Material provided
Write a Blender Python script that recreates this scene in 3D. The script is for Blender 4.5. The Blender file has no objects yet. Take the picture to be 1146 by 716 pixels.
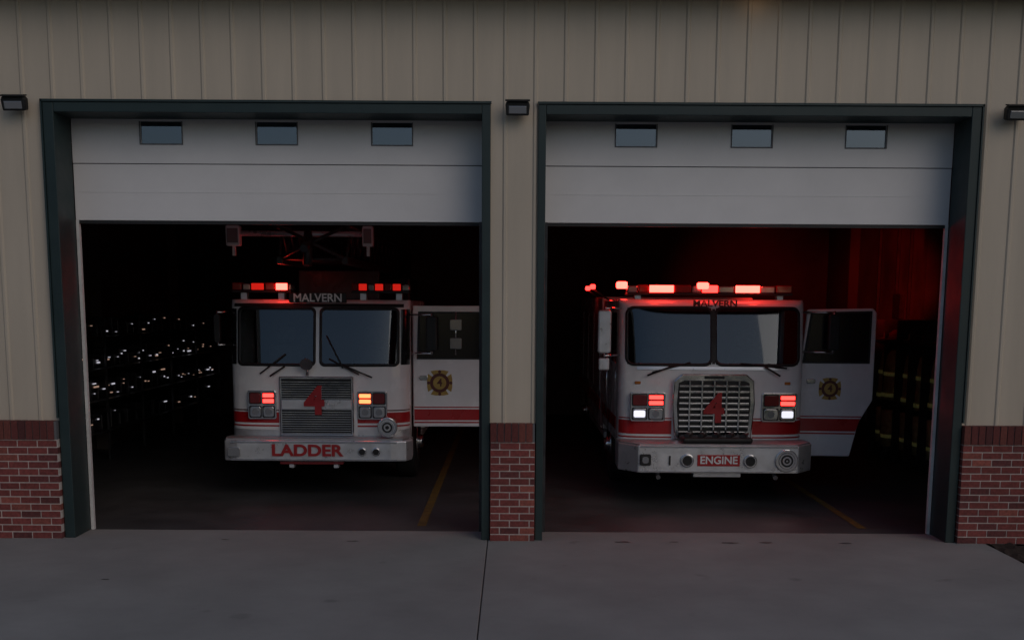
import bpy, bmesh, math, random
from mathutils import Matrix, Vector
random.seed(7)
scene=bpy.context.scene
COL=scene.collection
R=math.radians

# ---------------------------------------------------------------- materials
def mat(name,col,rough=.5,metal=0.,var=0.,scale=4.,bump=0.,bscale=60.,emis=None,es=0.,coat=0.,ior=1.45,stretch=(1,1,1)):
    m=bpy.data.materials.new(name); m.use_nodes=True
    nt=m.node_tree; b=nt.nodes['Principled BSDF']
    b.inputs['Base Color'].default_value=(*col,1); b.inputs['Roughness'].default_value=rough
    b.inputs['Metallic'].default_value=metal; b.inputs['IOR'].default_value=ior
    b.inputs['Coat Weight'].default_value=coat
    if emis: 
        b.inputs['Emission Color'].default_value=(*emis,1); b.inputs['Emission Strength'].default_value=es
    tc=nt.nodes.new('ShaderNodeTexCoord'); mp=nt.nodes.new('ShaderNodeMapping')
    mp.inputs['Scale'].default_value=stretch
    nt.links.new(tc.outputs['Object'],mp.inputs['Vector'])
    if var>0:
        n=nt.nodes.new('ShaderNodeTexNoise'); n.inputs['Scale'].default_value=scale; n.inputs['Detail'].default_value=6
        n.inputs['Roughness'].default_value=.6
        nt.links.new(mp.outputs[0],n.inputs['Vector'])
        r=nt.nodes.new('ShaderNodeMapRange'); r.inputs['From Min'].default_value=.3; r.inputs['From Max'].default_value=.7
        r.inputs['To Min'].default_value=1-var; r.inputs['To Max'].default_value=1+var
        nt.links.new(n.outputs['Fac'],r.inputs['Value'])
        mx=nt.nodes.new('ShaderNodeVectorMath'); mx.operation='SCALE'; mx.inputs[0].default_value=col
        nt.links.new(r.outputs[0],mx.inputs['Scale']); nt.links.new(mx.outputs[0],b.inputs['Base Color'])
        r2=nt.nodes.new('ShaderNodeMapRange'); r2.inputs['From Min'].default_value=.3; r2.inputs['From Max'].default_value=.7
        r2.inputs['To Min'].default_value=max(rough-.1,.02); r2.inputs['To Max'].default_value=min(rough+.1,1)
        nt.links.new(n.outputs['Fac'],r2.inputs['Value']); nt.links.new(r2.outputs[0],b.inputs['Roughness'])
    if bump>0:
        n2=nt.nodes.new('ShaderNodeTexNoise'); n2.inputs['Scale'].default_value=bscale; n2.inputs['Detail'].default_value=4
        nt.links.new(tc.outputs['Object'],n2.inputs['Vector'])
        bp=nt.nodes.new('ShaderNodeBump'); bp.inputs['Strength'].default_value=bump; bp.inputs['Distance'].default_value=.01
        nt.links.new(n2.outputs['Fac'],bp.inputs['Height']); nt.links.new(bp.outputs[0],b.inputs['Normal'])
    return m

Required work
Output exactly the span of lines from the top of the listing through the line holding "R=math.radians", and leave every picture out.

Solution to this exercise
Write a Blender Python script that recreates this scene in 3D. The script is for Blender 4.5. The Blender file has no objects yet. Take the picture to be 1146 by 716 pixels.
import bpy, bmesh, math, random
from mathutils import Matrix, Vector
random.seed(7)
scene=bpy.context.scene
COL=scene.collection
R=math.radians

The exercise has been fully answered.